■ Task directions
Find and copy each line of the records where the string "picture" shows up.

■ Record extracts
——————————

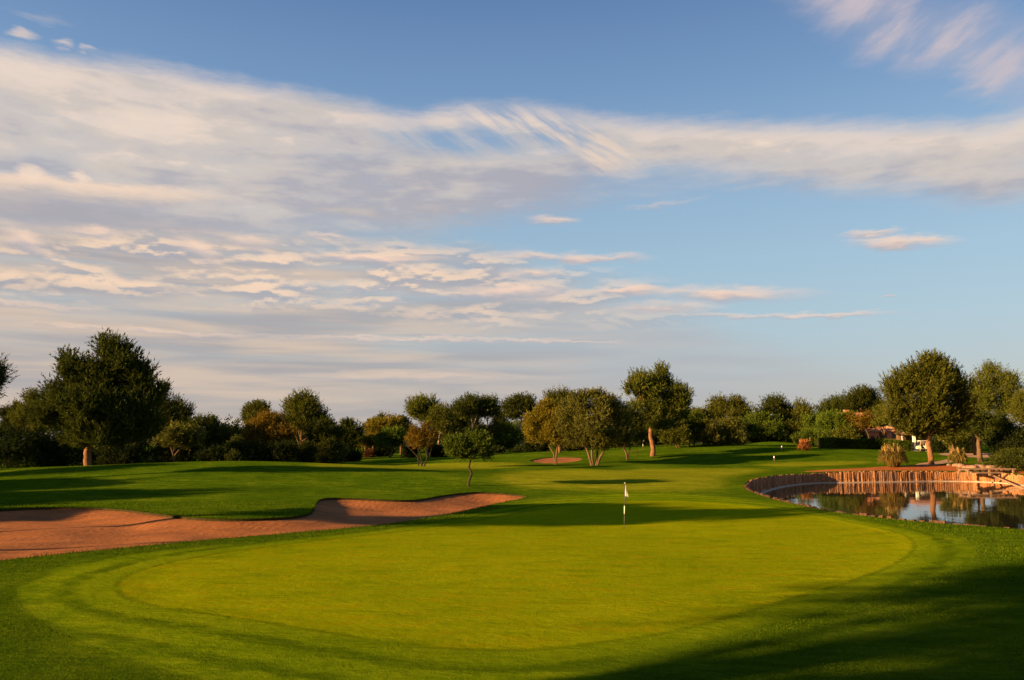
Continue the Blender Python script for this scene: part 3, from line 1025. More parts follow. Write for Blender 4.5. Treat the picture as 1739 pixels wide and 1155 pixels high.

——————————

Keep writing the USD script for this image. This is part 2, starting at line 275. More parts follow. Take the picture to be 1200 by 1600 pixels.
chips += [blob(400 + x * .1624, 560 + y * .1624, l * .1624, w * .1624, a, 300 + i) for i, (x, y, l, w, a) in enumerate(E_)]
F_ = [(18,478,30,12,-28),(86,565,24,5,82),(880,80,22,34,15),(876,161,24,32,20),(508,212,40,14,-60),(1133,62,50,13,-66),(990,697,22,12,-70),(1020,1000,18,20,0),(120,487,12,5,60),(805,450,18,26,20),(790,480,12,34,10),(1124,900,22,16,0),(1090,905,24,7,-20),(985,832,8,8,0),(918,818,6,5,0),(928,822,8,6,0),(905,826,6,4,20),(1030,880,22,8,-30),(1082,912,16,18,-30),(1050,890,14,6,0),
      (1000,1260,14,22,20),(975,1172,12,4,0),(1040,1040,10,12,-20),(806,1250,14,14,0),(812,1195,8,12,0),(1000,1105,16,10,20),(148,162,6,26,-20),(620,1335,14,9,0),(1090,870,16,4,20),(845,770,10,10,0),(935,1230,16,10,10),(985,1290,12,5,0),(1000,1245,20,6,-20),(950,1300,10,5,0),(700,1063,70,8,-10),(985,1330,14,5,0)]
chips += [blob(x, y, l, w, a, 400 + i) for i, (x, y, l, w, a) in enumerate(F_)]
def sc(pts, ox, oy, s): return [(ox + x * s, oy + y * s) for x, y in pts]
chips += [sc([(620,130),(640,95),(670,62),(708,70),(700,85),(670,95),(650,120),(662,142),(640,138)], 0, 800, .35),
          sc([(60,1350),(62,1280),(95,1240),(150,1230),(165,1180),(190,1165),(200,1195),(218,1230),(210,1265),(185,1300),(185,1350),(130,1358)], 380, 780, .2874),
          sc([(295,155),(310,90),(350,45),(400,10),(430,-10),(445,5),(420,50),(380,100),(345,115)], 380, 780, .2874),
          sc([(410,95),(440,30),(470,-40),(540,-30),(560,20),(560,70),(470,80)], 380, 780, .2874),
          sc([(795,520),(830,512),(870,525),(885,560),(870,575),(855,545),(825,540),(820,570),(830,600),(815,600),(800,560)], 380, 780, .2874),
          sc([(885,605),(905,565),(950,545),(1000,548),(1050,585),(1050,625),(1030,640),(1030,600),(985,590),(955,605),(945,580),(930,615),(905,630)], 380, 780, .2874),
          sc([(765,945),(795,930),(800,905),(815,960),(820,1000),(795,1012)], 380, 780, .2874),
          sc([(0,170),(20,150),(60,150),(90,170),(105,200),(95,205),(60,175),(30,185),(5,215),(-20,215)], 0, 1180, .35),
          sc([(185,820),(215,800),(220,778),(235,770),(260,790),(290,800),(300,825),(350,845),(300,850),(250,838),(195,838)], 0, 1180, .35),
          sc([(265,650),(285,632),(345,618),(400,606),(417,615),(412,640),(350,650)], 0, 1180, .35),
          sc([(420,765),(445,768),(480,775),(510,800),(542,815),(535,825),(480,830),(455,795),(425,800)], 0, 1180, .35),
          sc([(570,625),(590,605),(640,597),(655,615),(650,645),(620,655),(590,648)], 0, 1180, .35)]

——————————

■ Response to this task
Continue the Blender Python script for this scene: part 3, from line 1025. More parts follow. Write for Blender 4.5. Treat the picture as 1739 pixels wide and 1155 pixels high.
Keep writing the USD script for this image. This is part 2, starting at line 275. More parts follow. Take the picture to be 1200 by 1600 pixels.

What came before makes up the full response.